Анна Политковская: четвертая годовщина
Митинг памяти Анны Политковской в Милане
В тот красивый осенний день я оказался в Левашовском «расстрельном лесу». Телефон был в режиме вибрации, я снимал эпизод для документального фильма. Посмотрел, кто звонит: Юлий Рыбаков. Мы с ним встречались накануне, и я сначала решил, что перезвоню ему, когда закончу съемку. Но вдруг что-то заставило меня нажать на прием. «Плохие новости, Андрей, — сухо сказал Юлий, не ожидая моего приветствия. Политковскую убили». Я так ничего и не произнес, и Рыбаков повесил трубку. Съемочная группа продолжала работу, и оператор, не получая от меня команды, спросил: «Стоп?» Я кивнул и молча уставился на могильный крест, который мы снимали. Никто в группе не понимал, что происходит. Мне почему-то не хотелось передавать новость. Мои коллеги — хорошие люди, но я понимал, что они лишь понаслышке знали об Анне.
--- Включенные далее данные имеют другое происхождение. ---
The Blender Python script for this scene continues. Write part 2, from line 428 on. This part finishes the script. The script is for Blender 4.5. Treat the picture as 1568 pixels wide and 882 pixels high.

Но и продолжать съемку как ни в чем не бывало я не мог… Я заставил себя наконец сообщить о том, что случилось, и, проглатывая, будто слезы, патетическую интонацию, объявил, что съемка закончена.
Крест на условной могиле жертвы сталинизма — казненных в Левашове закапывали, как известно, коллективно, и кто где зарыт, неизвестно — был трагически уместной иллюстрацией тех первых чувств, которые вызвала во мне новость об убийстве Анны. А можно сказать «казни»? Думаю — да, чтобы подчеркнуть параллель с энкавэдэшными расстрелами. Казнь — это когда убивает государство, даже если несправедливо, даже если незаконно. (Несмотря на бюрократическую видимость законности, тоталитарный террор был, конечно же, противозаконен, ибо даже тогда в Конституции были правильные, человеческие слова.)
Анна Политковская — не просто жертва заказного убийцы, как герои ее книг и статей — не просто жертвы войны. Все они — жертвы террора, государственного террора. Сталин убивал — хоть и не буквально, не своими руками, но вполне намеренно — своих старых товарищей, а Путин из своих сделал высшую государственную элиту; но это и понятно, времена другие, нынче у нас власть — деньги, и их делают сообща.
Но есть между двумя эпохами и сходства. И в тысячах километрах от Кремля, и в центре Москвы при Сталине схватывали и отправляли на смерть невинных людей без всякой команды высшего руководства; оно лишь запустило общественный механизм, сделавший государственное политическое убийство приемлемым. В других условиях и в других масштабах Путин сделал нечто подобное.
Новость об убийстве Анны потрясала его предсказуемостью. Предсказуемостью чудовищной в своей… невероятности. Парадокс, если не нонсенс. Но убийство — всегда нонсенс, и особенно такое; должно быть нонсенсом для нормального человека. Увы, для многих в России это не так. «Она занималась такими опасными вещами — не удивительно, что убили». То есть никакой не нонсенс, все вполне логично.
По логике же свободного общества такое убийство — невероятно. Ибо оно обращает на себя такое мощное внимание кричаще явными мотивами (даже если теоретически могли быть другие, менее очевидные мотивы), что любой потенциальный убийца должен был бы опасаться той силы, с которой общество потребует от власти поймать и наказать всех виновных. Как говорили той трагической осенью (когда убили и Сашу Литвиненко, нашего общего с Анной друга), Путин должен был бы приставить к Политковской ежеминутную охрану — его репутация на кону. Наивная западная логика! Ну доставили ему несколько неприятных мгновений в Германии и Финляндии, куда нужно было сразу после убийства ехать, но дома у нас народ правильный, и понял он все правильно.
Предсказуемое и невероятное убийство одного из лучших, самых честных и чистых наших людей — преступление власти, состоящей из людей посредственных, лживых и вороватых. Но оно еще и рваная рана в душе России. Оно — на нашей совести, дорогие соотечественники.
Задумаемся об этом 7 октября, соберемся, помолчим, поплачем. Но не простим. Ни себе, ни убийцам.